● **What you will do**
Every line below is to be copied exactly, with the pictures left out.

● **Supplied data**
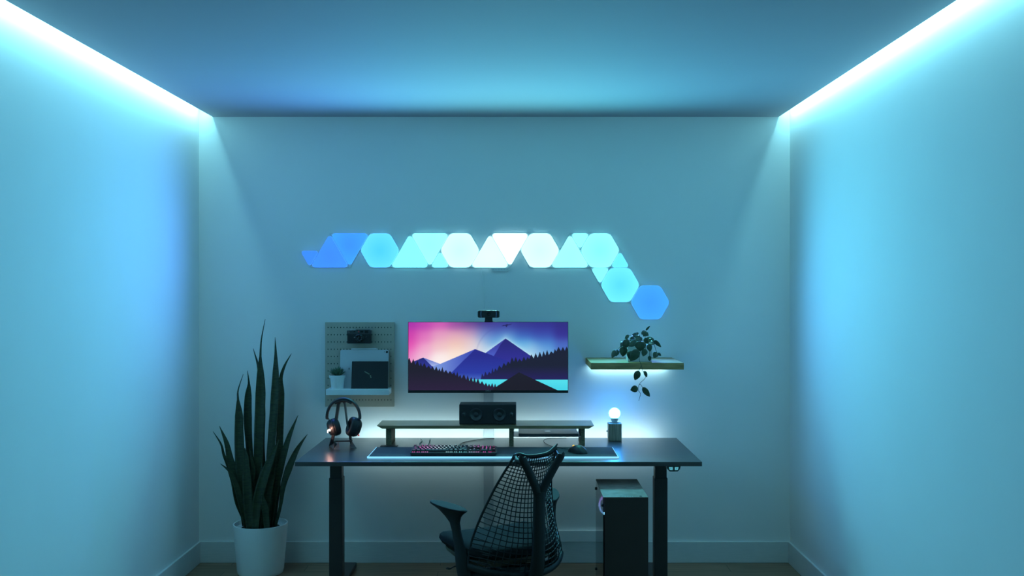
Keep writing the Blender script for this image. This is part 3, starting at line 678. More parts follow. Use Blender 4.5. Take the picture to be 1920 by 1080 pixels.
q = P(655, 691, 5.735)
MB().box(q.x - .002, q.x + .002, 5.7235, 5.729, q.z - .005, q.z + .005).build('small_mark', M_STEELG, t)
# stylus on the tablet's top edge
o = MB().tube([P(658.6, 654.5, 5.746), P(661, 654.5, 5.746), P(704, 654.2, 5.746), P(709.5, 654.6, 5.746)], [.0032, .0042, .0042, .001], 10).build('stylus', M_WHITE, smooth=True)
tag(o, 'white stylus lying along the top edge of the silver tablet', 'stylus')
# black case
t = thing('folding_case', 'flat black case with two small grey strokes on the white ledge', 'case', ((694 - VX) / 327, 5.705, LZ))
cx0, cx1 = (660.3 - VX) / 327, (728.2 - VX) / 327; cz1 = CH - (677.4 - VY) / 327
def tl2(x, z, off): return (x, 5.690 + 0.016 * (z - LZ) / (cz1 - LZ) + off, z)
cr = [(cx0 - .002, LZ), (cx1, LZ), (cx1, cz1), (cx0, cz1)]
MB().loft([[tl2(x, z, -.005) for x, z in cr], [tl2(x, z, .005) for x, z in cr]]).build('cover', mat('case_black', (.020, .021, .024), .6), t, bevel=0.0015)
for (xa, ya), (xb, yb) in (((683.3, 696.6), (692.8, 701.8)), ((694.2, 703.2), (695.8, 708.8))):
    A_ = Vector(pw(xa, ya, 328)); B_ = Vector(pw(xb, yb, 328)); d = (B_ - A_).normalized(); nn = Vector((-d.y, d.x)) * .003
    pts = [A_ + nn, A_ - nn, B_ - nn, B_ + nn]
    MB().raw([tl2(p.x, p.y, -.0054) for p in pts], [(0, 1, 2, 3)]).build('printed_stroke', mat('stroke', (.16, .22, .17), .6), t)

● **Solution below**
Keep writing the Blender script for this image. This is part 3, starting at line 678. More parts follow. Use Blender 4.5. Take the picture to be 1920 by 1080 pixels.
q = P(655, 691, 5.735)
MB().box(q.x - .002, q.x + .002, 5.7235, 5.729, q.z - .005, q.z + .005).build('small_mark', M_STEELG, t)
# stylus on the tablet's top edge
o = MB().tube([P(658.6, 654.5, 5.746), P(661, 654.5, 5.746), P(704, 654.2, 5.746), P(709.5, 654.6, 5.746)], [.0032, .0042, .0042, .001], 10).build('stylus', M_WHITE, smooth=True)
tag(o, 'white stylus lying along the top edge of the silver tablet', 'stylus')
# black case
t = thing('folding_case', 'flat black case with two small grey strokes on the white ledge', 'case', ((694 - VX) / 327, 5.705, LZ))
cx0, cx1 = (660.3 - VX) / 327, (728.2 - VX) / 327; cz1 = CH - (677.4 - VY) / 327
def tl2(x, z, off): return (x, 5.690 + 0.016 * (z - LZ) / (cz1 - LZ) + off, z)
cr = [(cx0 - .002, LZ), (cx1, LZ), (cx1, cz1), (cx0, cz1)]
MB().loft([[tl2(x, z, -.005) for x, z in cr], [tl2(x, z, .005) for x, z in cr]]).build('cover', mat('case_black', (.020, .021, .024), .6), t, bevel=0.0015)
for (xa, ya), (xb, yb) in (((683.3, 696.6), (692.8, 701.8)), ((694.2, 703.2), (695.8, 708.8))):
    A_ = Vector(pw(xa, ya, 328)); B_ = Vector(pw(xb, yb, 328)); d = (B_ - A_).normalized(); nn = Vector((-d.y, d.x)) * .003
    pts = [A_ + nn, A_ - nn, B_ - nn, B_ + nn]
    MB().raw([tl2(p.x, p.y, -.0054) for p in pts], [(0, 1, 2, 3)]).build('printed_stroke', mat('stroke', (.16, .22, .17), .6), t)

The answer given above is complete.